According to writer Maurice Gran who, with Laurence Marks, created hit dramas such as Shine On Harvey Moon and Love Hurts: ‘You can count on the fingers of one foot the number of new shows that aren’t about cops or docs, but mostly cops: female cops, gay cops, trans cops, black cops, white cops. We haven’t had alien cops yet but it’s probably only a matter of time’.
For Gran, the recent ‘golden age’ is mostly a US phenomenon. ‘UK writers come from soaps, so do actors, so do directors. I’m not decrying the soaps which are good finishing schools. But it means that in British TV drama, soapy writing rules the roost.’
It’s certainly significant that two of the greatest British successes over the past couple of decades are ITV’s Downton Abbey and Netflix’s The Crown.

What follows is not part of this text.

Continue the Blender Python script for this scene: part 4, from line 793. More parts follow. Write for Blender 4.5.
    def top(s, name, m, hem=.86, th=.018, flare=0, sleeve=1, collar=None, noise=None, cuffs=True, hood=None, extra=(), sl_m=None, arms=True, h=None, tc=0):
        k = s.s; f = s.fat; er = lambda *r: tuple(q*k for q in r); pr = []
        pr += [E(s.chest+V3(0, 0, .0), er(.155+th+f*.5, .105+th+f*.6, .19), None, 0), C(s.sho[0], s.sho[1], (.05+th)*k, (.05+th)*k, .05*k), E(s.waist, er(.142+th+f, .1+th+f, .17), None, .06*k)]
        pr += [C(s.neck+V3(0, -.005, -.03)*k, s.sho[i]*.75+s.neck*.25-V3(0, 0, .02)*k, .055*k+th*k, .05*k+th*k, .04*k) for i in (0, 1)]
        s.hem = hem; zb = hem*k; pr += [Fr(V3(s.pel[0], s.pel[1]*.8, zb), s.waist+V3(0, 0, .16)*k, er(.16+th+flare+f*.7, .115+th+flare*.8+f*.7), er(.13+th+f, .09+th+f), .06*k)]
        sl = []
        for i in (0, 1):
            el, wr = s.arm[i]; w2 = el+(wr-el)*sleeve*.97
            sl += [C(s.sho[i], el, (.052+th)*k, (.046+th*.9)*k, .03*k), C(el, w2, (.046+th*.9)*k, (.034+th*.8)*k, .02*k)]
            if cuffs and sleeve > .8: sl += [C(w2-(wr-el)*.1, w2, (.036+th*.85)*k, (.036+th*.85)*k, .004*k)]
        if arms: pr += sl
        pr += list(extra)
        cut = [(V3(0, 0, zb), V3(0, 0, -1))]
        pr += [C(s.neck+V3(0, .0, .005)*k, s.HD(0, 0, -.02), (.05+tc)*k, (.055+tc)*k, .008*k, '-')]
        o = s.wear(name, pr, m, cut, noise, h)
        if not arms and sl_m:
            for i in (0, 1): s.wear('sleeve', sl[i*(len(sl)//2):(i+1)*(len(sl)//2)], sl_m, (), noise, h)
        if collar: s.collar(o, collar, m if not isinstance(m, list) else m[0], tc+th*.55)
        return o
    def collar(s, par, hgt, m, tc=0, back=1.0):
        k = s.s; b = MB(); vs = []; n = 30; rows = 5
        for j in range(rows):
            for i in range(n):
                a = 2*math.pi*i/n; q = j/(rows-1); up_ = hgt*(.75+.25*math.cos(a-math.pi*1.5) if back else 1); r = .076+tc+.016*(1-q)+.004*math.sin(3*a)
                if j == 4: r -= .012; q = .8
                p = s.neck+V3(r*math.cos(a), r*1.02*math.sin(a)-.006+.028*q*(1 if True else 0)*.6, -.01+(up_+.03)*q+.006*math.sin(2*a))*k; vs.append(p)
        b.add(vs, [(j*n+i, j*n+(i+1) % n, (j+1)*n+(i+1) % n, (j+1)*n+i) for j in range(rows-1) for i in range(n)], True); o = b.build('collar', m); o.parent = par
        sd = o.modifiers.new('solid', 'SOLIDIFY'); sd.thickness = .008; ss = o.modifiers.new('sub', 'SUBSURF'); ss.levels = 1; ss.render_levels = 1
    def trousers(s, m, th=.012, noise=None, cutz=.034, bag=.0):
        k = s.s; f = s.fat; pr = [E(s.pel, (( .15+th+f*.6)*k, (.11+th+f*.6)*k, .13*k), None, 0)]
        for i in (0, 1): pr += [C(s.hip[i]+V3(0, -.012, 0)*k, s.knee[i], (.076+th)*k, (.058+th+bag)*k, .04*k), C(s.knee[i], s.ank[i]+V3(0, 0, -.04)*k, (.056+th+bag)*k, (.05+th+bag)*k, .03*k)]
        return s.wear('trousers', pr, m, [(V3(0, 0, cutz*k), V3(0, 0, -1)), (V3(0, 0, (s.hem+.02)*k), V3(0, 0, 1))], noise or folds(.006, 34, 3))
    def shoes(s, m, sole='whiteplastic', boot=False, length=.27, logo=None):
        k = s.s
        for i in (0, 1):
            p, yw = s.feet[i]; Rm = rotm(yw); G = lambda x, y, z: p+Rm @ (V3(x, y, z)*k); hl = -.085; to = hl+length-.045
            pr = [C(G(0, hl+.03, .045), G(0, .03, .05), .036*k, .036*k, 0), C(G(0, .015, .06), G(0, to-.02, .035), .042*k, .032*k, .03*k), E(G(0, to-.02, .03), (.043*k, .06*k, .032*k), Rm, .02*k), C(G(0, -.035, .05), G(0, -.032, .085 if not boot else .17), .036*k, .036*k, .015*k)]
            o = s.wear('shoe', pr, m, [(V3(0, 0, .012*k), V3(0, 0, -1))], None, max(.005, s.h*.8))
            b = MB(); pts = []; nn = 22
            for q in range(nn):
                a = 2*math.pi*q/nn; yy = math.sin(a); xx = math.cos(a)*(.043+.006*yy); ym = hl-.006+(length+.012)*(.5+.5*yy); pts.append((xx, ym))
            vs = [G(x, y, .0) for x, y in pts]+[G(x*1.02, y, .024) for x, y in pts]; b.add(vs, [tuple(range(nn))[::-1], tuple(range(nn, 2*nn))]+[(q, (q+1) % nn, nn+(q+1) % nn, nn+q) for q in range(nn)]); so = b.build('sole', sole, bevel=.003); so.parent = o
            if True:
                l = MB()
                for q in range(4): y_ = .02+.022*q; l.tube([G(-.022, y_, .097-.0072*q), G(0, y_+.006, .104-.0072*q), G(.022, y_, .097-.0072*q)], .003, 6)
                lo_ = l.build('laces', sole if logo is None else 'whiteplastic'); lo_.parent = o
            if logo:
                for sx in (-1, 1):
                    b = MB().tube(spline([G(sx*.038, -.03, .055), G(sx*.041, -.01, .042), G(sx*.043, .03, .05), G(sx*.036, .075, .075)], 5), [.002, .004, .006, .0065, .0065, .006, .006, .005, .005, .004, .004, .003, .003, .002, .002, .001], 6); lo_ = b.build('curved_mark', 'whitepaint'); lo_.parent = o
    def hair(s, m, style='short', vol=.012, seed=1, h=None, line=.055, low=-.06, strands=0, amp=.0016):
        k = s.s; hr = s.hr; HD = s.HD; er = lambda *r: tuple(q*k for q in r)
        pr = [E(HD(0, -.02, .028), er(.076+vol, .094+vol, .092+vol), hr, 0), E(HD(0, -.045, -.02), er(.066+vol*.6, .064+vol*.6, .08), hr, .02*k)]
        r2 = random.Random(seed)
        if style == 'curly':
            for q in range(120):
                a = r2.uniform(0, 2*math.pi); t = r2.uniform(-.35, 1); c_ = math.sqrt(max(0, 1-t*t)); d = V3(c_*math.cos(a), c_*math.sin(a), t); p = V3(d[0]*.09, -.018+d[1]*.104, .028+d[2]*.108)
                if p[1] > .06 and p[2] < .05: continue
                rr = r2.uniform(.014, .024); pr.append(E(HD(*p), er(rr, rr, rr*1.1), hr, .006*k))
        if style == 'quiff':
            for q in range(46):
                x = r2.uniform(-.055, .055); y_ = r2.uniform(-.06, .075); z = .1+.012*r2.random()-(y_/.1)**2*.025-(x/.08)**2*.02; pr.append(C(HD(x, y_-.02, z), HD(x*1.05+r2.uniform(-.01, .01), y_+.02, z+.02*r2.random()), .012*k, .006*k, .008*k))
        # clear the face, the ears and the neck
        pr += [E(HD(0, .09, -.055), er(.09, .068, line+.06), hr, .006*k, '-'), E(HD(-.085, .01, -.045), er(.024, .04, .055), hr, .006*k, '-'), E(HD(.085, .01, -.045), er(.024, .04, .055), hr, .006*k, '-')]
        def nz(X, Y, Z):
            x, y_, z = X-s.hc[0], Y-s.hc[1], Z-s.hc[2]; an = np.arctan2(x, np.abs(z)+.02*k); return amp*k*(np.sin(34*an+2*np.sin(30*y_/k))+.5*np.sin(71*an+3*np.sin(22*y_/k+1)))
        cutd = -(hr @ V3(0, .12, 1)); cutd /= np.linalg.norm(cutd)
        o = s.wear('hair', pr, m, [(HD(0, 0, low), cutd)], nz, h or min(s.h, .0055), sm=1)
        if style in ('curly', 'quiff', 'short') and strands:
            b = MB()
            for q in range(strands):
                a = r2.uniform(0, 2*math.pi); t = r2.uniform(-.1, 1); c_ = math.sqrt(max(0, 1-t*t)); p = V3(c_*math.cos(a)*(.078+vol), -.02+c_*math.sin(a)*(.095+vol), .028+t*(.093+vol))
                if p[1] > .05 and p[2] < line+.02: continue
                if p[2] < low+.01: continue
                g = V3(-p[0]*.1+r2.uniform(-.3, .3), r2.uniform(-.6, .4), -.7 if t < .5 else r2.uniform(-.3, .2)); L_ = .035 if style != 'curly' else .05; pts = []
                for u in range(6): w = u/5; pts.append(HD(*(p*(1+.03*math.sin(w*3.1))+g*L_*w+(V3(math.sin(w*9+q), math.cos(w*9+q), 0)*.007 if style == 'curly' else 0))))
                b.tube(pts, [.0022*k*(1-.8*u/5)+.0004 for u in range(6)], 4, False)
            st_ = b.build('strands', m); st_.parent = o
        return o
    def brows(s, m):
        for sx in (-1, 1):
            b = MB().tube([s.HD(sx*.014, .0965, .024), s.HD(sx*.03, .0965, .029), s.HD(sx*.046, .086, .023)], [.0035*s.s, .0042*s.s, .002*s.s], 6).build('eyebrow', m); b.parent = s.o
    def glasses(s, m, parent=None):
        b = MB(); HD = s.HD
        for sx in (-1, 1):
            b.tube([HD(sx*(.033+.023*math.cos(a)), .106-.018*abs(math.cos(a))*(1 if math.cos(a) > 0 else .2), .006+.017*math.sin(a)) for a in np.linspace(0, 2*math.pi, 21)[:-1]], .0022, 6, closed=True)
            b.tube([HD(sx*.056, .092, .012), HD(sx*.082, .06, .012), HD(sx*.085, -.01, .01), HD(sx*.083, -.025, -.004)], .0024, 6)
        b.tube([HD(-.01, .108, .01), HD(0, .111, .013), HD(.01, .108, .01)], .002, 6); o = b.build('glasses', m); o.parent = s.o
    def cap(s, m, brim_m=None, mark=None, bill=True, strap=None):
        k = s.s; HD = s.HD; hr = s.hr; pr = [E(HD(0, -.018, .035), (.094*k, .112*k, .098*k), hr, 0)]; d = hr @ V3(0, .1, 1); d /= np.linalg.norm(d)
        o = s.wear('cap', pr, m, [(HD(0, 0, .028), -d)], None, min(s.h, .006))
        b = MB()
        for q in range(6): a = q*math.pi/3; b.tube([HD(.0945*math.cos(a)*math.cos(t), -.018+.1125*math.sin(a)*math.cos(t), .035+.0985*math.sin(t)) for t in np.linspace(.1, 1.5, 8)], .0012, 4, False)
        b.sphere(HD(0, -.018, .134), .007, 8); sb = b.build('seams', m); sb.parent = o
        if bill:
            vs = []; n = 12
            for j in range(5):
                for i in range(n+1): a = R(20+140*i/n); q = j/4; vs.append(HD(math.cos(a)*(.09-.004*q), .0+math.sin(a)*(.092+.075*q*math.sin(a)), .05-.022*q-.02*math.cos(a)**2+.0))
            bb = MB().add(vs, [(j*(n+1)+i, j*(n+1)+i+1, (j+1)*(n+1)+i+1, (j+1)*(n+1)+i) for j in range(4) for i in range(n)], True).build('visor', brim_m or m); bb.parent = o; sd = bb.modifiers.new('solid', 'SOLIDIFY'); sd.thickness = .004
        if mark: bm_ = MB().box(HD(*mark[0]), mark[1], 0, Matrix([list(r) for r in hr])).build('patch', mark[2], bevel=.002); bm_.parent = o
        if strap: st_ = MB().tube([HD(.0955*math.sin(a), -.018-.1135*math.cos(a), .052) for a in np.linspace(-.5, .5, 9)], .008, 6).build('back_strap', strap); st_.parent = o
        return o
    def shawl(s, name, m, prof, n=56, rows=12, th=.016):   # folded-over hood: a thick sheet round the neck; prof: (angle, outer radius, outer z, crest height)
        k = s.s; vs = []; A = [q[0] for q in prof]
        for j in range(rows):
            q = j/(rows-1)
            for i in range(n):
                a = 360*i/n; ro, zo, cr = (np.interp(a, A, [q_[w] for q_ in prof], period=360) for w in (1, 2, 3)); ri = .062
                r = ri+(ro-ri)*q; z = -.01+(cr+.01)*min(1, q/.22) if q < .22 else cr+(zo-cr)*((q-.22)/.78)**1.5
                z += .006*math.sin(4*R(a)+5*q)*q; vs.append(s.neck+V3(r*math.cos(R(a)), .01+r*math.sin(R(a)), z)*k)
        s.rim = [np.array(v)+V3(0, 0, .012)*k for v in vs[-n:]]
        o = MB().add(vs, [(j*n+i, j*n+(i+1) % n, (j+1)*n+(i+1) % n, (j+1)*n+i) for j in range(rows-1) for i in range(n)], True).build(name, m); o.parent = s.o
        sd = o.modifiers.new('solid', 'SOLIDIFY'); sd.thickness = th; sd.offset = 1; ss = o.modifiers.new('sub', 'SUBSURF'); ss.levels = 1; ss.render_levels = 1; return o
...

Both are basically high-class soaps, terrific in their way but without the daring, the unsettling moral contortions, we saw in shows like The Sopranos.
The regrettable but seemingly unstoppable drift towards screen ‘wokeism’ is to blame, which, far from enhancing the quality of story-telling, does the exact opposite.
We haven’t quite got to the point where a bunch of aggressive young Nazi recruits such as the ones in All The Light You Cannot See has to include an ethnic-minority actor in its ranks, but why, in a way, would that be any sillier than black actors playing 18th century dukes or duchesses? Yet that is happening more and more.
I understand and support the impulse to right historic prejudices, but audiences do know when authenticity has been traded for politically-correct sensibilities.
And the best TV writers, such as David Chase, know that you once you start patronising an audience, eventually the game is up.